O ministro das Finanças mantém credibilidade? Esta semana ouvimos vários apelos a uma remodelação, mesmo na área do PS, de João Proença a Vital Moreira...

Acho que faz tanto sentido ao secretário-geral da UGT defender critérios de remodelação do Governo como faria que um membro do Governo aparecesse a defender critérios de remodelação do Governo. Aos sindicatos o que é dos sindicatos, ao Governo o que é do Governo. As remodelações governamentais não se anunciam - num dia, se eventualmente forem feitas, serão feitas por quem as pode fazer, que é o primeiro-ministro. Agora, o que quero sublinhar é que o Governo está coeso, determinado. O que o País menos precisa é que se procure agora encontrar um outro foco de especulação e de desestabilização, depois de termos resolvido o principal problema - a viabilização do OE.

Mas essa desestabilização não se faz sentir nas contas públicas? Não é um problema grande de mais, o que está nas mãos deste ministro, o de salvar o Governo?

Se esses são problemas grandes de mais que teriam como efeito o pôr em causa este ministro das Finanças, era caso para perguntar se outro ministro das Finanças não teria os mesmos problemas. Sejamos razoáveis. Há problemas? Naturalmente eles têm de ser resolvidos. E não era substituindo pessoas que os problemas passariam, por milagre, a ser resolvidos. Os problemas existem, têm de ser enfrentados por quem tem competência própria para o efeito.

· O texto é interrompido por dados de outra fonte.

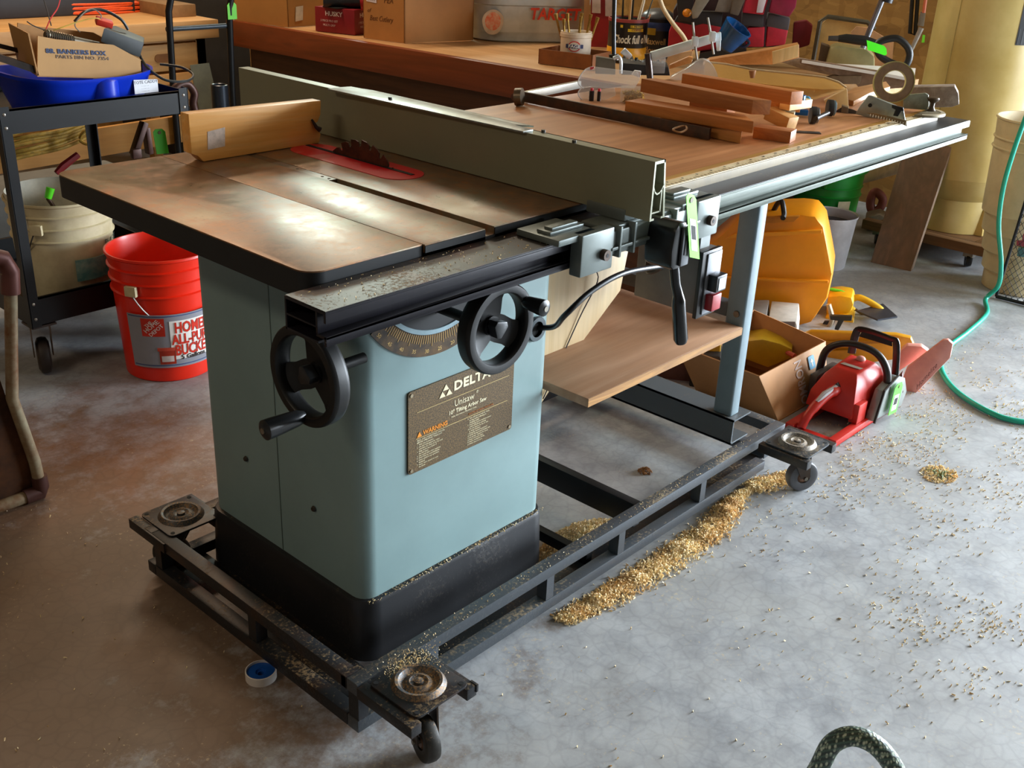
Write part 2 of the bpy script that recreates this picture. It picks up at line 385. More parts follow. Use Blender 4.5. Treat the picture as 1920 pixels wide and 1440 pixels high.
# front fence rails (black; right section coloured lighter to carry reflected daylight)
def rail(name, x0, x1, m, mt):
    y0, y1, zt, zb = -.0935, -.004, .829, .780
    # hollow extrusion open at the end: top plate, two lips with a groove between, inner web
    b = B(); b.box(x0, y0, zt-.004, x1, y1, zt).box(x0, y0, zt-.016, x1, y0+.005, zt-.0035)
    b.box(x0, y0+.018, zb+.012, x1, y0+.022, zt-.0035).box(x0, y0, zb, x1, y0+.005, zb+.014).box(x0, y0, zb+.010, x1, y0+.022, zb+.014)
    b.box(x0, y0+.018, zb, x1, y1, zb+.004).box(x0, y1-.004, zb, x1, y1, zt-.0035).box(x0, y0+.02, zb+.022, x1, y1-.003, zb+.025)
    r = part(name, b, m, saw, bevel=.0006)
    part('rail_top', B().box(x0+.001, y0+.0015, zt, x1-.001, y1-.001, zt+.0012), mt, saw)
rail('front_rail', -.045, .79, plain('#1d1b22', .34, .3, .2), dusty('#2c2826', '#a8865c', amt=.45, rough=.42, metal=.3, sc=160, rust='#4a3028'))
rail('front_rail', .792, 2.15, plain('#5c665c', .5, .25, .1), dusty('#3a3d40', '#b8aa90', amt=.5, rough=.42, metal=.3, sc=160))
part('rear_rail', B().box(.25, .742, .785, 2.10, .765, .835), BLK, saw)
# measuring tape strip
part('rule', B().box(.76, -.032, H-.001, 2.05, -.006, H+.0006), plain('#e4d8b8', .5, var=.1, alt='#c9b489'), saw, label='cream measuring tape along the rail')
part('rule_bed', B().box(.735, -.0345, .829, 2.07, -.004, H-.001), plain('#8a7a58', .5), saw)
b = B()
for i in range(100): b.box(.775+i*.0127, -.030, H+.0004, .7758+i*.0127, -.030+(.012 if i % 4 == 0 else .007), H+.0011)
part('graduation', b, plain('#4a4034', .6), saw)
for i in range(0, 24):
    text(str(i+2), .008, plane_fr((.79+i*.0508, -.013, H+.0004), (1, 0, 0), (0, 1, 0)), plain('#6a2a22' if i % 6 == 0 else '#4a4034', .6), saw, name='numeral')
# plywood extension table
EXT = wood('#c48a5c', '#ae754a', 0, 3.2, .40, '#9a6236')
part('extension_table', B().box(.735, -.0035, H-.030, 2.08, .735, H), EXT, saw, bevel=.001)
part('edge_strip', B().box(.735, -.0045, H-.030, 2.08, .012, H+.0012), wood('#b98a3e', '#a3752c', 0, 6, .5), saw)
# legs, beams and shelf
LEG = plain('#6d7f86', .42, var=.08); 
for y in (.0, .60): part('leg', B().prism(rrect(1.235, y, 1.275, y+.05, .006, 3), .21, .818), LEG, saw)
part('leg_brace', B().box(1.238, .05, .455, 1.268, .60, .487), plain('#4b5356', .45), saw)
for y in (.02, .62): b = B(); b.cyl((1.2345, y, .47), (1.231, y, .47), .008, seg=8); part('bolt', b, plain('#7a6f60', .4, .6), saw)
part('foot_beam', B().box(1.222, -.018, .145, 1.226, .66, .209).box(1.222, -.018, .205, 1.30, .66, .209).box(1.222, -.018, .145, 1.30, .66, .149), dusty('#4d5458', amt=.4), saw)
part('lower_shelf', B().box(.662, .0, .424, 1.232, .60, .443), wood('#c39a7a', '#b68a68', 0, 3, .5, '#a77c58'), saw, bevel=.001)
part('shelf_edge', B().box(.662, -.0012, .4245, 1.2325, .0, .4425), wood('#b07f3c', '#8c5f28', 0, 12, .6), saw)
# plywood motor cover beside the cabinet
PLY = wood('#d9c298', '#cdb284', 2, 4, .5, '#c2a474')
mc = [(0.737, 0.642), (1.033, 0.621), (1.016, 0.53), (0.878, 0.431), (0.761, 0.331)]
part('motor_cover', B().prism(mc, .20, .212, lambda x, z, y: (x, y, z)), PLY, saw, bevel=.001, label='pale plywood panel beside the cabinet')
part('motor_cover_side', B().box(.842, .24, .443, .854, .56, .80), wood('#c9a077', '#ba8f64', 2, 4, .5), saw)
for q in ((1118, 520), (1080, 600), (1050, 665), (1095, 540)): pass
b = B(); b.tube(curve([(0.853, 0.196, 0.629), (0.916, 0.19, 0.588), (0.865, 0.196, 0.499), (0.761, 0.197, 0.341)], 6), .0014, 6); part('pull_cord', b, plain('#2c2430', .6), saw)
# power cord and grommet
b = B(); b.lathe([(.016, 0), (.024, 0), (.026, .003), (.024, .007), (.016, .007)], (.600, .0935, .580), 24, Matrix.Rotation(PI/2, 3, 'X')); part('grommet', b, plain('#50585c', .4, .4), saw)
b = B(); b.cyl((.600, .094, .580), (.600, .0935, .580), .020, seg=20); part('cord_hole', b, plain('#060606', .9), saw)
b = B(); b.tube(curve([(.604, .12, .575), (.612, .06, .590), (0.573, 0, 0.642), (0.634, -0.01, 0.677), (0.73, -0.01, 0.69), (0.87, 0, 0.67), (.90, .05, .64), (.955, .09, .66)], 8), .0055, 10); part('power_cord', b, BLK, saw)
# switch box under the rail
sb = part('switch_box', B().box(.962, -.030, .552, 1.025, .125, .690), plain('#6f6a66', .45, .3, .15), saw, bevel=.004)
part('switch_hanger', B().box(.975, -.02, .690, 1.01, .02, .782), GREY, saw)
part('switch_plate', B().box(.958, -.040, .545, 1.030, -.030, .690), plain('#1a1b1c', .4), sb, bevel=.002)
part('switch_face', B().box(.974, -.0435, .552, 1.026, -.040, .684), plain('#8c9096', .35, .4), sb, bevel=.001)
part('start_button', B().box(.982, -.066, .604, 1.020, -.043, .640), plain('#1c1c1e', .4), sb, bevel=.003)
part('start_face', B().box(.988, -.0675, .609, 1.014, -.066, .635), plain('#c7d4da', .4), sb)
part('stop_button', B().box(.980, -.062, .562, 1.014, -.043, .598), plain('#a31c26', .4), sb, bevel=.003, label='dark red stop button')
# handwheels
def handwheel(c, axis, R, crank_ang, kind):
    M = Matrix.Rotation(PI/2, 3, 'X') if axis == 'y' else Matrix.Rotation(-PI/2, 3, 'Y')
    c = Vector(c)  # local z points away from the cabinet
    hw = B(); prof = []
    for i in range(14):
        a = 2*PI*(i+.5)/14; ca, sa = math.cos(a), math.sin(a); prof.append((R-.0095+.0095*math.copysign(abs(ca)**.5, ca), .0155*math.copysign(abs(sa)**.5, sa)))
    hw.lathe(prof+[prof[0]], c, 56, M)
    w_ = part('handwheel', hw, plain('#131313', .45, .1, .3, 60), saw)
    # dished web with three openings: three broad spokes
    for k in range(3):
        a = crank_ang+2*PI*k/3; sp = B(); ps = []
        for r, hw_, z in ((.004, .022, -.016), (R*.3, .0245, -.015), (R*.55, .0225, -.011), (R*.72, .025, -.007), (R-.018, .037, -.003)):
            ps.append([c+M@Vector((r*math.cos(a)-q*math.sin(a), r*math.sin(a)+q*math.cos(a), z+dz)) for q, dz in ((-hw_, -.003), (hw_, -.003), (hw_, .003), (-hw_, .003))])
        sp.ring(ps); part('spoke', sp, plain('#101010', .45, .1, .3, 60), w_)
    hb = B(); hb.cyl(c+M@Vector((0, 0, -.055)), c+M@Vector((0, 0, -.008)), .017, .017, 20); part('hub', hb, BLK, w_)
    kn = B(); kn.prism([(.017*math.cos(2*PI*i/3+.3+d), .017*math.sin(2*PI*i/3+.3+d)) for i in range(3) for d in (-.3, .3)], -.004, .014, lambda x, y, z: c+M@Vector((x, y, z-.002)))
    part('lock_knob', kn, plain('#242628', .35), w_, bevel=.002)
    hd = Vector((math.cos(crank_ang+PI/3), math.sin(crank_ang+PI/3), 0))*(R-.013)
    cr = B(); p = [c+M@(hd+Vector((0, 0, z))) for z in ((.008, .018, .026, .070, .082, .086) if kind else (.008, .014, .020, .046, .054, .057))]
    cr.tube(p, [q_*(1 if kind else .85) for q_ in (.008, .012, .0135, .0165, .0165, .009)], 18); part('crank_handle', cr, plain('#202224', .28), w_)
    ct = B(); ct.cyl(c+M@(hd+Vector((0, 0, .0855 if kind else .0565))), c+M@(hd+Vector((0, 0, .0875 if kind else .0585))), .005, seg=10); part('handle_screw', ct, plain('#9a9488', .35, .8), w_)
handwheel((.344, -.040, .690), 'y', .079, .55-PI/3, 0)
handwheel((.060, .088, .648), 'x', .084, PI-PI/3-.1, 1)
for p_, q_ in (((.342, -.0, .687), (.342, .1, .687)), ((.12, .088, .645), (.17, .088, .645))): part('handwheel_shaft', B().cyl(p_, q_, .009), plain('#1c1c1c', .45, .4), saw)
# tilt scale on the cabinet front: arched opening, graduated brass-black arc
fr = lambda u, v, w: Vector((.345+u, .0948-w, .800+v))
def arcpoly(r0, r1, a0, a1, n=32): return [(r1*math.cos(a0+(a1-a0)*i/n), r1*math.sin(a0+(a1-a0)*i/n)) for i in range(n+1)]+[(r0*math.cos(a1-(a1-a0)*i/n), r0*math.sin(a1-(a1-a0)*i/n)) for i in range(n+1)]
A0, A1 = math.radians(218), math.radians(322)
part('tilt_opening', B().prism([(.150*math.cos(a), .150*math.sin(a)) for a in [math.radians(205+130*i/24) for i in range(25)]], 0, .0012, fr), plain('#0a0a0b', .7), saw)
part('tilt_rim', B().prism(arcpoly(.150, .158, A0, A1), 0, .004, fr), plain('#8fa6ae', .35, .3), saw)
sc_ = part('angle_scale', B().prism(arcpoly(.158, .198, A0, A1), 0, .002, fr), plain('#2c2218', .4, .3, .3, 40, alt='#5a4325'), saw)
b = B()
for i in range(58):
    a = A0+(A1-A0)*(i+.5)/58; l = .180 if i % 5 == 0 else .175; ca, sa = math.cos(a), math.sin(a)
    b.prism([(.160*ca-.0006*sa, .160*sa+.0006*ca), (.160*ca+.0006*sa, .160*sa-.0006*ca), (l*ca+.0006*sa, l*sa-.0006*ca), (l*ca-.0006*sa, l*sa+.0006*ca)], .0018, .0026, fr)
part('graduation', b, plain('#c9a05e', .4), sc_)
for i, n_ in enumerate(('50', '45', '40', '35', '30', '25', '20', '15', '10', '5', '0')):
    a = A0+(A1-A0)*(i+.5)/11; ca, sa = math.cos(a), math.sin(a); ro = a+PI/2
    text(n_, .010, lambda u, v, w, ca=ca, sa=sa, ro=ro: fr(.189*ca+u*math.cos(ro)-v*math.sin(ro), .189*sa+u*math.sin(ro)+v*math.cos(ro), .002+w), plain('#d9b46c', .4), sc_, name='numeral')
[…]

António Vitorino disse esta semana que o Governo acordou tarde para o problema da dívida soberana. Concorda?

Tem sido argumentação recorrente...

Mas não no PS...

Fazer de treinador à 2.ª-feira é muito mais fácil do que prever as situações antes do jogo. A verdade é que o Governo esteve persuadido que instabilidade dos mercados tenderia a abrandar ao longo do ano. Infelizmente isso não aconteceu e implica que teremos de ser mais enérgicos na tomada de medidas. Uma coisa é certa: as medidas foram agora tomadas, as mais drásticas.

As medidas deste OE podem levar o PS a perder o poder, como disse Almeida Santos - coloca-se um cenário de censura pós-Orçamento?

A tendência para andarmos a caminhar à beira do abismo não favorece o País - que precisa de estabilidade, de tranquilidade política, para que haja condições para executar os compromissos. Todas as energias colocadas no ano de 2011 deveriam ser neste sentido.

Ainda num cenário de censura ao Governo, acredita que no PCP e no Bloco exista vontade de segurar o Governo?

O que tenho verificado é que eles têm uma lógica concorrencial entre si para ver qual é o que se opõe de forma mais dura, sistemática e radical ao Governo. Gostaria que esses partidos pudessem mudar de posição, mas a sua lógica e cultura é a do contrapoder. Não digo isto com satisfação.

Paulo Portas insiste num Governo de salvação nacional, com José Sócrates fora. Como comenta?

Acho extraordinário que o líder de um partido se permita defender condições para defenestrar a liderança de outro partido, que foi democrática e legitimamente alcançada, em sede partidária e sufragada pelos eleitores. Mas o que é importante é que nos perguntemos o seguinte: o Governo em funções tem condições para executar o Orçamento? A resposta do lado do Governo é "sim, temos condições" para executar essa tarefa, se não nos criarem politicamente obstrução. Portanto, aquilo que os partidos da oposição podem assumir, nomeadamente o CDS, é não criarem obstrução.

Com a subida actual das taxas de juro, sem retrocesso da Alemanha no Conselho Europeu, o Governo terá essas condições?

Que a situação está difícil é manifesto para todos nós, mas fazer futurismo também seria excessivo. Aquilo que está ao alcance do Governo fazer deve fazê-lo com toda a energia, deve garantir aos portugueses e no plano internacional que o PEC, nomeadamente no que respeita ao controlo do défice, será assegurado. Esta é a nossa responsabilidade e missão.

Manuel Alegre disse acreditar que as presidenciais podem ser o primeiro passo para um domínio do país político pela Direita em 2011. Crê neste cenário?

Eu sou um institucionalista. Ou seja, um Presidente da República tem as competências que a Consti-tuição prevê, não outras. E o que devemos ter todos é uma interpretação saudável do princípio da separação de poderes - e da cooperação entre os poderes - presidenciais. Ganhe quem ganhar deve ter a responsabilidade elementar de contribuir para a estabilidade política do nosso país.